Reincarnation - the missing piece

Spiritual science explains this pattern for us so that we understand that when the physical body grows old and dies, it does not die in the absolute sense. We understand that we instead pass over to a spiritual plane of existence where we live on in perfect health until we are ready to be born in a new physical body.

Spiritual science thus adds an important "logical piece" to our understanding of life. We have brought our innate abilities and talents with us from previous lives. This explains why children can be born with abilities that are entirely different to those of their parents - from the so-called "child prodigy" to children with physical and mental handicaps. And the experiences we have in this life will in the same way form part of the luggage we have with us when we are reborn in future lives.

From animals to real human beings

But the experience of light and dark contrasts does not stop here. We also find it in life’s great cycle - that which Martinus describes as life’s cosmic "spiral cycle". At the moment we human beings still live in the "animal kingdom", but we know that we were once at primitive, ape-like stages, which we have now left behind.
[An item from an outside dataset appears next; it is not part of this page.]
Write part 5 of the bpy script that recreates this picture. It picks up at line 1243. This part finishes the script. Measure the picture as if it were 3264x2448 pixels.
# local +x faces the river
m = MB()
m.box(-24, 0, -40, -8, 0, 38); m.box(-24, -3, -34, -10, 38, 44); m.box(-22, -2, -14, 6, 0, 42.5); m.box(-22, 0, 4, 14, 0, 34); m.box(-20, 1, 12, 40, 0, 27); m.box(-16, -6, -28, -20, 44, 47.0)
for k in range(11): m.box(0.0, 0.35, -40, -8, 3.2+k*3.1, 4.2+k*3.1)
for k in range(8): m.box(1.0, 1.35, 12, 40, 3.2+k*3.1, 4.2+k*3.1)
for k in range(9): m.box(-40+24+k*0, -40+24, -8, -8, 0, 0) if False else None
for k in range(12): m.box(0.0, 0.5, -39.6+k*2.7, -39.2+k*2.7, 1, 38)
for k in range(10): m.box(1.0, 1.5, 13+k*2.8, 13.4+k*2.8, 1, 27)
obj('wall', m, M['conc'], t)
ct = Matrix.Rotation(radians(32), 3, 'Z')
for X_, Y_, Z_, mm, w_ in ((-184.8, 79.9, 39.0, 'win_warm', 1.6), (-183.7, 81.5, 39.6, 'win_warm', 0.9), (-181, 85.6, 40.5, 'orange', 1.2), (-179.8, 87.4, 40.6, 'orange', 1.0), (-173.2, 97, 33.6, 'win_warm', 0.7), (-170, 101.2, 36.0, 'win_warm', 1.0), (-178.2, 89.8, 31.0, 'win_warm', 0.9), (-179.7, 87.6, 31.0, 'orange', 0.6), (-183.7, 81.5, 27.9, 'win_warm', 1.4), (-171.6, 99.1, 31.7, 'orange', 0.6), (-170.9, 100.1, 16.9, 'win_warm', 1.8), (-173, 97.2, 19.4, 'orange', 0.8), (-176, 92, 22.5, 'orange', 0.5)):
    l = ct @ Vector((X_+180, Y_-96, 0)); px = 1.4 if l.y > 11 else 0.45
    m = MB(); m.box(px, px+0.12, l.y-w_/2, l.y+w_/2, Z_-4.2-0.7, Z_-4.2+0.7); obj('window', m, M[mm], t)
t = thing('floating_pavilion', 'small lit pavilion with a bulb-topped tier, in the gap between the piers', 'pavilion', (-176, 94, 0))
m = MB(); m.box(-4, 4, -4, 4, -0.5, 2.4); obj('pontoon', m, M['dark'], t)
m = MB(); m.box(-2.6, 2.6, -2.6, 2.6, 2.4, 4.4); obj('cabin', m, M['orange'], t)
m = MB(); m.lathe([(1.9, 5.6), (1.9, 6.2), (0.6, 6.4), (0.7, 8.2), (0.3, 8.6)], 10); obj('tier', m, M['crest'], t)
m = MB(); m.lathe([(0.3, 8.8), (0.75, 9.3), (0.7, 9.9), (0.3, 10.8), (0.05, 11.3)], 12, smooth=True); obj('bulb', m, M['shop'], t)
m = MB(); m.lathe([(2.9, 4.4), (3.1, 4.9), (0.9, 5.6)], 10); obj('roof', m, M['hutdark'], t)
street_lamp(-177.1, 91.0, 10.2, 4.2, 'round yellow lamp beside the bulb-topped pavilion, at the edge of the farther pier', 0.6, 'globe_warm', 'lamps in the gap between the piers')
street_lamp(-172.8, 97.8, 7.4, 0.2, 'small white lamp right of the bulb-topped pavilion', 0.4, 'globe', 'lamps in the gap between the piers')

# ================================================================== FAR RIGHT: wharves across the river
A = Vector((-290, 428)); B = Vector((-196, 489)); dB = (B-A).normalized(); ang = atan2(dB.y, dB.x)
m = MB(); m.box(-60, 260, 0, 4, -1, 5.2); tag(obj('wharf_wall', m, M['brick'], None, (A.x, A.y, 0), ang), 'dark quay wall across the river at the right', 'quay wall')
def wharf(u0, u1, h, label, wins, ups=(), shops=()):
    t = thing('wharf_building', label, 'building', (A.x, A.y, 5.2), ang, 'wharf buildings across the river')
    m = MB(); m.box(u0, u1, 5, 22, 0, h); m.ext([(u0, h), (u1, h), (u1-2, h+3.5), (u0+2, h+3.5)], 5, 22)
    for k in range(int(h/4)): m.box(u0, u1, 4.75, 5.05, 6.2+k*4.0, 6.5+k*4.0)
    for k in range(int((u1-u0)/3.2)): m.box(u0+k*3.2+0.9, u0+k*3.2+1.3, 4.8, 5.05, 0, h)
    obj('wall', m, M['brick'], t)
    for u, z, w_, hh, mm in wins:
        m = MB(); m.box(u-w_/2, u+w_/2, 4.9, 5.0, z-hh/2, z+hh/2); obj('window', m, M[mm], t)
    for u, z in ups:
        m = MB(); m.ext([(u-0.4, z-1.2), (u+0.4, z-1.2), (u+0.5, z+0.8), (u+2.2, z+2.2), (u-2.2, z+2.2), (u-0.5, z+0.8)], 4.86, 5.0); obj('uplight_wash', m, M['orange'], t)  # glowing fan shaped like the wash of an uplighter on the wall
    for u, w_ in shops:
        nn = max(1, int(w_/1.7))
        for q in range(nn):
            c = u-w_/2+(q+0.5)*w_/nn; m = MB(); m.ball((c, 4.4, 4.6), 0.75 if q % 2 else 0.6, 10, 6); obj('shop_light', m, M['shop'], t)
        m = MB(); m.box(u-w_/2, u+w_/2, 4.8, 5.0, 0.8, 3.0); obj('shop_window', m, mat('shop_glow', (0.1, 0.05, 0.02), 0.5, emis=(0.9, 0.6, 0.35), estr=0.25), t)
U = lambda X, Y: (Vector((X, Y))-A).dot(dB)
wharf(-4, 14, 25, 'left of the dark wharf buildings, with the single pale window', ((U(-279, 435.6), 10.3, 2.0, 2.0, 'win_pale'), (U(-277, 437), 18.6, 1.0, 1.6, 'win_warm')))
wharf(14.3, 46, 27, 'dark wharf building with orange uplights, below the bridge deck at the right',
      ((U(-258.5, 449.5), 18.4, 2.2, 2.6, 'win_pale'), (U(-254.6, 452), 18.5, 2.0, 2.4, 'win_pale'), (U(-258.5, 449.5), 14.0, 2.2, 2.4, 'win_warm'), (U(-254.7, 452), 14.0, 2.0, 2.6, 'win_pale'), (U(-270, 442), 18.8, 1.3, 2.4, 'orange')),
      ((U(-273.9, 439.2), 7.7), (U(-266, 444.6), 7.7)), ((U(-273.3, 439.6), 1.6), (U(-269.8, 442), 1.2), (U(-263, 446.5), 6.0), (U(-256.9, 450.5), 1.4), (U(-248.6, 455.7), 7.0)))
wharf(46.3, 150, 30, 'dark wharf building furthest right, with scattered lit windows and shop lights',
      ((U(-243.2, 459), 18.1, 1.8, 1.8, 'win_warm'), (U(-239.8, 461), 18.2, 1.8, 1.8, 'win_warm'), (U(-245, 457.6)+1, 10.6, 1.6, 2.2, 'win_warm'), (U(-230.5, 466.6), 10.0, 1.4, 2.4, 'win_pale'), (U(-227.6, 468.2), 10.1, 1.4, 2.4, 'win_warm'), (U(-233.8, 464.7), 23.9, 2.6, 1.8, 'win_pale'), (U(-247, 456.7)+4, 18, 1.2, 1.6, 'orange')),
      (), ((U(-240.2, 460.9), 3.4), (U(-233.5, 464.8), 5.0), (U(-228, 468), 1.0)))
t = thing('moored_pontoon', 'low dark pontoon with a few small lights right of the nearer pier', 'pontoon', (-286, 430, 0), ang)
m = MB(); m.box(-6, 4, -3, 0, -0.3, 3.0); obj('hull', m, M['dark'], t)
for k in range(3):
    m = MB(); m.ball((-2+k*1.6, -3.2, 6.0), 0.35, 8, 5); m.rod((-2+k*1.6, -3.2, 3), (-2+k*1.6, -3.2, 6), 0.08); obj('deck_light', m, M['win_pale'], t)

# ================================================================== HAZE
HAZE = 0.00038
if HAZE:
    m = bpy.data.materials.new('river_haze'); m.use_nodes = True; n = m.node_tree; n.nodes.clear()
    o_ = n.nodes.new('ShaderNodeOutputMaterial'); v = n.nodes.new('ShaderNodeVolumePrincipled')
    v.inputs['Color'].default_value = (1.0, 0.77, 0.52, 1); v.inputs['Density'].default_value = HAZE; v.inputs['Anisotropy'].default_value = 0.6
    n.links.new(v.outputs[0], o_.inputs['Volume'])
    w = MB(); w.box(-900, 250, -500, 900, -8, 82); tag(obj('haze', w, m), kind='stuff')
And we see that our humane characteristics are growing within us.

As Martinus points out, there is no reason to believe that evolution will stop at the stage we are at now. Through the strong influences of existence and our experiences of suffering, we will each gradually become less and less of an animal and more and more of a human being. We will develop our humane abilities and our compassion for other living beings. And this is precisely the meaning of our life here on Earth.

If we look at things in a large perspective, we can already survey an immeasurably long course of evolution. It goes all the way through the mineral kingdom, the plant kingdom, the real animal stages, the terrestrial human stages with animal consciousness - and then on to the "real human kingdom", whose residents will have an all-embracing ability to love and a perfect, logical and intellectual ability to think. Through the study of Martinus’ world picture we can thus meet not only the past, but also our own future.

The meaning of life

Martinus’ simple answer when he was asked about the meaning of life was that the meaning of life is the experience of life. This begs the question: Who is it that experiences? When the experience of life consists of a continuous stream of changing experiences, there must be something eternal and unchangeable that is able to register and react to these surroundings. And this is indeed the case, explains Martinus. It is our eternal, immortal "I". The study of Martinus’ profound analyses of these existential questions can inspire many who would like to understand both the mystery of existence and eternity.